La oración es el corazón de la vida de la Comunidad de Sant’Egidio, su primera “obra”. Cuando termina el día todas las Comunidades, tanto si son grandes como si son pequeñas, se reúnen alrededor del Señor para escuchar su Palabra y dirigirse a Él en su invocación. Los discípulos no pueden sino estar a los pies de Jesús, como María de Betania, para elegir la “mejor parte” (Lc 10,42) y aprender de Él sus mismos sentimientos (cfr. Flp 2,5).

Siempre que la Comunidad vuelve al Señor, hace suya la súplica del discípulo anónimo: “¡Señor, enséñanos a orar” (Lc 11,1). Y Jesús, maestro de oración, continúa contestando: “Cuando oréis, decid: Abbá, Padre”.

Cuando oramos, aunque lo hagamos dentro de nuestro corazón, nunca estamos aislados ni somos huérfanos, porque somos en todo momento miembros de la familia del Señor. En la oración común se ve claramente, además del misterio de la filiación, el de la fraternidad.

Las Comunidades de Sant'Egidio que hay por el mundo se reúnen en los distintos lugares que destinan a la oración y presentan al Señor las esperanzas y los dolores de los hombres y mujeres “vejados y abatidos” de los que habla el Evangelio (Mt 9,37). En aquella gente de entonces se incluyen los habitantes de las ciudades contemporáneas, los pobres que son marginados de la vida, todos aquellos que esperan que alguien les contrate (cfr. Mt 20).
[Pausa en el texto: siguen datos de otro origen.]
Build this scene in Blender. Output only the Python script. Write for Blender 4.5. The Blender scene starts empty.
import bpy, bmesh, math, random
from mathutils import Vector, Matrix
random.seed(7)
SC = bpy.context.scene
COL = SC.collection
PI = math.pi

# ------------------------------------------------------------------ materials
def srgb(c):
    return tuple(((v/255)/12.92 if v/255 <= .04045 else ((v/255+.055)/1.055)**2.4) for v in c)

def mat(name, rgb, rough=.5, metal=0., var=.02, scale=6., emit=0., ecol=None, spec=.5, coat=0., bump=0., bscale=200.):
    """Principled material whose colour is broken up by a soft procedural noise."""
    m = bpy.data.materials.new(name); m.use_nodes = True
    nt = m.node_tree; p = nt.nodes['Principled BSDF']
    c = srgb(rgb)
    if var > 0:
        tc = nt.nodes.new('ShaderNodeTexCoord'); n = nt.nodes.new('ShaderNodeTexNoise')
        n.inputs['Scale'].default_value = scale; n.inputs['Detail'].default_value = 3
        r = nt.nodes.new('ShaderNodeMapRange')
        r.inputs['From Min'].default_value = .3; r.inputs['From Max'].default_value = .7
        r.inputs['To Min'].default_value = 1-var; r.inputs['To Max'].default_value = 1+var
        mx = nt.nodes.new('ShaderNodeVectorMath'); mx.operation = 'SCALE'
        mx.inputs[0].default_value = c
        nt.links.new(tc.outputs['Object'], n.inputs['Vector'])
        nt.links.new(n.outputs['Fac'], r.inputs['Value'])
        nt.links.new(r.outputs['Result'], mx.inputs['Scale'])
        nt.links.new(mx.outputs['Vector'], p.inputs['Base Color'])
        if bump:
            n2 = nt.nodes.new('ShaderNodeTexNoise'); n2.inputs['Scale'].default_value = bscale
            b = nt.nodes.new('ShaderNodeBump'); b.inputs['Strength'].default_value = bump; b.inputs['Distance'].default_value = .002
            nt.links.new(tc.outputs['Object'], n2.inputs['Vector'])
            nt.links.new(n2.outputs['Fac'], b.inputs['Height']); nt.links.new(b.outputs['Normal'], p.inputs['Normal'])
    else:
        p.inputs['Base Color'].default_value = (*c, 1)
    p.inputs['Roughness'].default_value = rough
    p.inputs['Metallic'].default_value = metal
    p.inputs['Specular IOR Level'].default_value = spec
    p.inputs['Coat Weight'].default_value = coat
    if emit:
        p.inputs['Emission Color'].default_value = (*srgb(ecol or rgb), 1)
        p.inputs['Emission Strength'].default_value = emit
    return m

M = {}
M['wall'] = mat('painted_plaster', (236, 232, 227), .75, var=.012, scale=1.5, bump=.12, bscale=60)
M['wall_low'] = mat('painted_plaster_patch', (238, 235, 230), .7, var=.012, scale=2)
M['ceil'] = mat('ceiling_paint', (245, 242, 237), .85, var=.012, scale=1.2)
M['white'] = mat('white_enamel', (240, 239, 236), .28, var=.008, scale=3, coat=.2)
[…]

La oración común recoge el grito, la aspiración, el deseo de paz, de curación, de sentido de la vida y de salvación que hay en los hombres y las mujeres de este mundo. La oración nunca es vacía. Sube incesante al Señor para que el llanto se transforme en alegría, la desesperación en felicidad, la angustia en esperanza y la soledad en comunión. Y para que el Reino de Dios llegue pronto a los hombres.